Restate the listing that follows word for word, without its pictures.

■ ■ ■ ■ ■

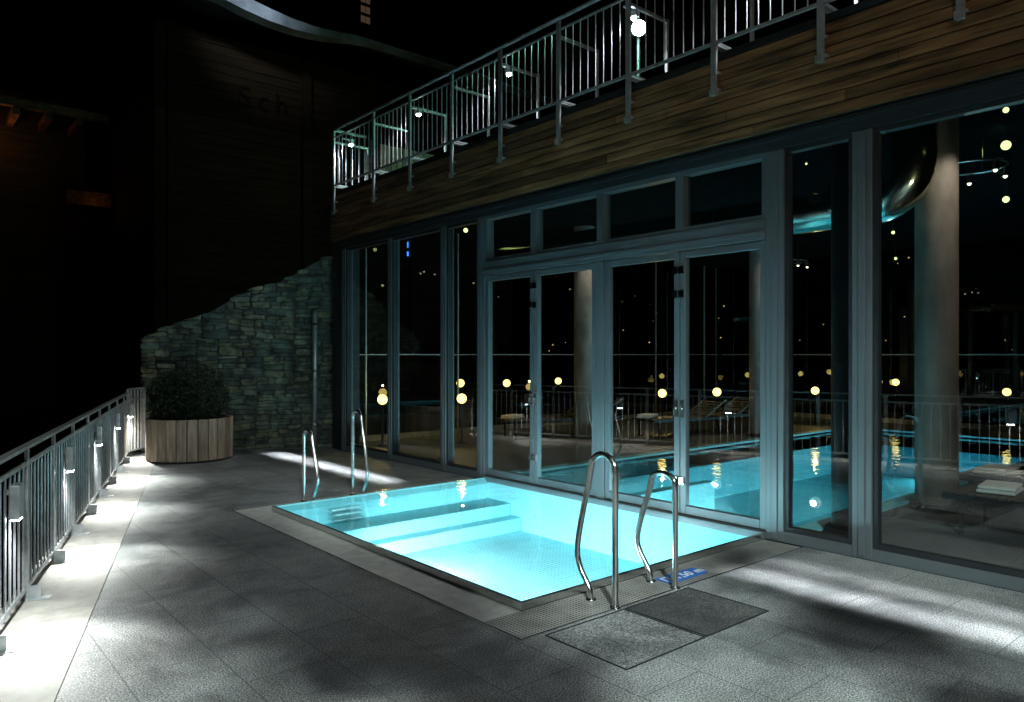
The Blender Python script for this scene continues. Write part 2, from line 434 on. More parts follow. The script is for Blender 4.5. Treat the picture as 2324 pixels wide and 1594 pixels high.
# ------------------------------------------------------------------ terrace fence
fe=empty("terrace_fence",fp(2,0)); tag(fe,"galvanised steel bar fence along the terrace edge","fence")
ts=[.70+.94*k for k in range(-6,8)]
for t in ts:
    m=MB(); a=fp(t,0,.5); m.box(a,(.055,.02,1.0),FA)
    m.box(fp(t,.05,.006),(.07,.16,.012),FA); m.box(fp(t,.045,.05),(.012,.07,.09),FA)
    m.make("fence_post",M_galv,fe)
pts=ts+[7.9]
for a,b in zip(pts[:-1],pts[1:]):
    m=MB(); k=8
    for i in range(1,k):
        t=a+(b-a)*i/k; m.tube([fp(t,0,.09),fp(t,0,.89)],.0075,6)
    m.beam(fp(a+.03,0,.09),fp(b-.03,0,.09),.012,.03); m.beam(fp(a+.03,0,.895),fp(b-.03,0,.895),.012,.03)
    m.make("fence_panel",M_galv,fe)
m=MB(); m.beam(fp(ts[0]-.2,0,1.005),fp(7.93,0,1.005),.05,.022); m.make("top_rail",M_galv,fe)
m=MB(); a=fp(7.95,0);b=Vector((3.22,13.02,0)); dd=(b-a)
for i in range(6): 
    q=a+dd*(i/5); m.beam((q.x,q.y,.08),(q.x,q.y,1.05),.012,.03 if i%5 else .05)
m.beam((a.x,a.y,1.06),(b.x,b.y,1.06),.05,.03); m.beam((a.x,a.y,.1),(b.x,b.y,.1),.03,.02); m.beam((a.x,a.y,.9),(b.x,b.y,.9),.03,.02)
m.make("return_panel",M_galv,fe)
t=.15
e=empty("fence_lamp",fp(t,.03,.64))
m=MB(); m.box(fp(t,.05,.745),(.13,.055,.20),FA); m.make("lamp_housing",M_galv,e,bevel=.008)
m=MB(); m.box(fp(t,.05,.640),(.09,.04,.01),FA); m.make("lamp_lens",E_white,e)
m=MB(); m.beam(fp(t,.0,.80),fp(t,.03,.80),.05,.03); m.make("lamp_bracket",M_galv,e)
light('SPOT',"fence_lamp_beam",fp(t,.09,.62),fp(t-.42,.32,0),145,(.97,1,.94),e,size=.03,angle=78,blend=1)
light('SPOT',"fence_lamp_spill",fp(t,.10,.62),fp(t-.1,.06,0),40,(.95,1,.97),e,size=.03,angle=150,blend=1)
tag(e,"small box floodlight clipped to the steel fence, lit downwards","lamp","fence lamps")
for k in (-2,-1,1,2,3,4):
    q=fp(t+1.93*k,.03,.64); copy_thing(e,q,0)

# ------------------------------------------------------------------ planter with boxwood
pl=empty("round_planter",(3.60,11.9,0)); tag(pl,"round barrel planter of pale vertical wooden staves","planter")
m=MB(); ns=26; r=.60
for i in range(ns):
    a=2*math.pi*(i+.5)/ns; wd=2*math.pi*r/ns*.93
    m.box((3.6+r*math.cos(a),11.9+r*math.sin(a),.335),(.035,wd,.61),a,random.random())
m.make("stave_wall",M_planter,pl,bevel=.004)
m=MB(); m.lathe((3.6,11.9,0),[(.575,.02),(.575,.52),(.001,.56)],32); m.make("soil_fill",M_soil,pl)
m=MB(); m.lathe((3.6,11.9,.03),[(.55,0),(.55,-.03),(.5,-.03)],32); m.make("planter_base",M_dark,pl)
bu=empty("boxwood_bush",(3.6,11.9,.55)); tag(bu,"clipped round boxwood bush growing in the wooden planter","bush")
m=MB()
def rdir(): return Vector((random.gauss(0,1),random.gauss(0,1),random.gauss(0,1))).normalized()
def leaf(m,c,s_):
    u=rdir(); v_=u.orthogonal().normalized()
    m.add([c-u*s_*1.4,c+v_*s_*.7,c+u*s_*1.4,c-v_*s_*.7],[(0,1,2,3)],random.random())
lump=[(rdir(),random.uniform(-.10,.08)) for _ in range(26)]
for i in range(11000):
    d=rdir()
    rr=.54+sum(w_*max(0,d.dot(l)-.75)*3 for l,w_ in lump)
    rad=rr*(random.random()**.25)
    c=Vector((3.6,11.9,.95))+Vector((d.x,d.y,d.z*.95))*rad*(1+random.uniform(-.03,.07))
    if c.z<.5: continue
    leaf(m,c,random.uniform(.012,.024))
m.make("leaf_crown",M_leaf,bu)
m=MB(); m.tube([(3.6,11.9,.54),(3.61,11.9,.7),(3.58,11.92,.95)],.03,8); m.tube([(3.6,11.9,.68),(3.75,11.8,.9)],.015,6); m.tube([(3.6,11.9,.68),(3.45,11.95,.92)],.015,6); m.make("bush_stem",M_chalet,bu)

# ------------------------------------------------------------------ rubble stone wall
A=Vector((3.22,13.12,0));B=Vector((6.25,11.68,0)); W=(B-A); WLn=W.length; wd=W.normalized(); wn=Vector((wd.y,-wd.x,0))
if wn.y>0: wn=-wn
wa=math.atan2(wd.y,wd.x)
sw=empty("stone_wall",(A+B)/2); tag(sw,"rough rubble stone wall with a sloping top","wall")
def top(u): return 1.86+(u/WLn)*1.62+.04*math.sin(u*5)
m=MB(); K=14; vs=[];
for i in range(K+1):
    u=WLn*i/K; 
    for off in (0,-.4):
        q=A+wd*u+wn*off
        vs+= [(q.x,q.y,-3 if off else -.3),(q.x,q.y,top(u)-.02)]
fs=[]
for i in range(K):
    a=i*4;b=a+4
    fs+=[(a,b,b+1,a+1),(a+1,b+1,b+3,a+3),(a+2,a+3,b+3,b+2)]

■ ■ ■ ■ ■

→ **Answer to the exercise**
The Blender Python script for this scene continues. Write part 2, from line 434 on. More parts follow. The script is for Blender 4.5. Treat the picture as 2324 pixels wide and 1594 pixels high.
# ------------------------------------------------------------------ terrace fence
fe=empty("terrace_fence",fp(2,0)); tag(fe,"galvanised steel bar fence along the terrace edge","fence")
ts=[.70+.94*k for k in range(-6,8)]
for t in ts:
    m=MB(); a=fp(t,0,.5); m.box(a,(.055,.02,1.0),FA)
    m.box(fp(t,.05,.006),(.07,.16,.012),FA); m.box(fp(t,.045,.05),(.012,.07,.09),FA)
    m.make("fence_post",M_galv,fe)
pts=ts+[7.9]
for a,b in zip(pts[:-1],pts[1:]):
    m=MB(); k=8
    for i in range(1,k):
        t=a+(b-a)*i/k; m.tube([fp(t,0,.09),fp(t,0,.89)],.0075,6)
    m.beam(fp(a+.03,0,.09),fp(b-.03,0,.09),.012,.03); m.beam(fp(a+.03,0,.895),fp(b-.03,0,.895),.012,.03)
    m.make("fence_panel",M_galv,fe)
m=MB(); m.beam(fp(ts[0]-.2,0,1.005),fp(7.93,0,1.005),.05,.022); m.make("top_rail",M_galv,fe)
m=MB(); a=fp(7.95,0);b=Vector((3.22,13.02,0)); dd=(b-a)
for i in range(6): 
    q=a+dd*(i/5); m.beam((q.x,q.y,.08),(q.x,q.y,1.05),.012,.03 if i%5 else .05)
m.beam((a.x,a.y,1.06),(b.x,b.y,1.06),.05,.03); m.beam((a.x,a.y,.1),(b.x,b.y,.1),.03,.02); m.beam((a.x,a.y,.9),(b.x,b.y,.9),.03,.02)
m.make("return_panel",M_galv,fe)
t=.15
e=empty("fence_lamp",fp(t,.03,.64))
m=MB(); m.box(fp(t,.05,.745),(.13,.055,.20),FA); m.make("lamp_housing",M_galv,e,bevel=.008)
m=MB(); m.box(fp(t,.05,.640),(.09,.04,.01),FA); m.make("lamp_lens",E_white,e)
m=MB(); m.beam(fp(t,.0,.80),fp(t,.03,.80),.05,.03); m.make("lamp_bracket",M_galv,e)
light('SPOT',"fence_lamp_beam",fp(t,.09,.62),fp(t-.42,.32,0),145,(.97,1,.94),e,size=.03,angle=78,blend=1)
light('SPOT',"fence_lamp_spill",fp(t,.10,.62),fp(t-.1,.06,0),40,(.95,1,.97),e,size=.03,angle=150,blend=1)
tag(e,"small box floodlight clipped to the steel fence, lit downwards","lamp","fence lamps")
for k in (-2,-1,1,2,3,4):
    q=fp(t+1.93*k,.03,.64); copy_thing(e,q,0)

# ------------------------------------------------------------------ planter with boxwood
pl=empty("round_planter",(3.60,11.9,0)); tag(pl,"round barrel planter of pale vertical wooden staves","planter")
m=MB(); ns=26; r=.60
for i in range(ns):
    a=2*math.pi*(i+.5)/ns; wd=2*math.pi*r/ns*.93
    m.box((3.6+r*math.cos(a),11.9+r*math.sin(a),.335),(.035,wd,.61),a,random.random())
m.make("stave_wall",M_planter,pl,bevel=.004)
m=MB(); m.lathe((3.6,11.9,0),[(.575,.02),(.575,.52),(.001,.56)],32); m.make("soil_fill",M_soil,pl)
m=MB(); m.lathe((3.6,11.9,.03),[(.55,0),(.55,-.03),(.5,-.03)],32); m.make("planter_base",M_dark,pl)
bu=empty("boxwood_bush",(3.6,11.9,.55)); tag(bu,"clipped round boxwood bush growing in the wooden planter","bush")
m=MB()
def rdir(): return Vector((random.gauss(0,1),random.gauss(0,1),random.gauss(0,1))).normalized()
def leaf(m,c,s_):
    u=rdir(); v_=u.orthogonal().normalized()
    m.add([c-u*s_*1.4,c+v_*s_*.7,c+u*s_*1.4,c-v_*s_*.7],[(0,1,2,3)],random.random())
lump=[(rdir(),random.uniform(-.10,.08)) for _ in range(26)]
for i in range(11000):
    d=rdir()
    rr=.54+sum(w_*max(0,d.dot(l)-.75)*3 for l,w_ in lump)
    rad=rr*(random.random()**.25)
    c=Vector((3.6,11.9,.95))+Vector((d.x,d.y,d.z*.95))*rad*(1+random.uniform(-.03,.07))
    if c.z<.5: continue
    leaf(m,c,random.uniform(.012,.024))
m.make("leaf_crown",M_leaf,bu)
m=MB(); m.tube([(3.6,11.9,.54),(3.61,11.9,.7),(3.58,11.92,.95)],.03,8); m.tube([(3.6,11.9,.68),(3.75,11.8,.9)],.015,6); m.tube([(3.6,11.9,.68),(3.45,11.95,.92)],.015,6); m.make("bush_stem",M_chalet,bu)

# ------------------------------------------------------------------ rubble stone wall
A=Vector((3.22,13.12,0));B=Vector((6.25,11.68,0)); W=(B-A); WLn=W.length; wd=W.normalized(); wn=Vector((wd.y,-wd.x,0))
if wn.y>0: wn=-wn
wa=math.atan2(wd.y,wd.x)
sw=empty("stone_wall",(A+B)/2); tag(sw,"rough rubble stone wall with a sloping top","wall")
def top(u): return 1.86+(u/WLn)*1.62+.04*math.sin(u*5)
m=MB(); K=14; vs=[];
for i in range(K+1):
    u=WLn*i/K; 
    for off in (0,-.4):
        q=A+wd*u+wn*off
        vs+= [(q.x,q.y,-3 if off else -.3),(q.x,q.y,top(u)-.02)]
fs=[]
for i in range(K):
    a=i*4;b=a+4
    fs+=[(a,b,b+1,a+1),(a+1,b+1,b+3,a+3),(a+2,a+3,b+3,b+2)]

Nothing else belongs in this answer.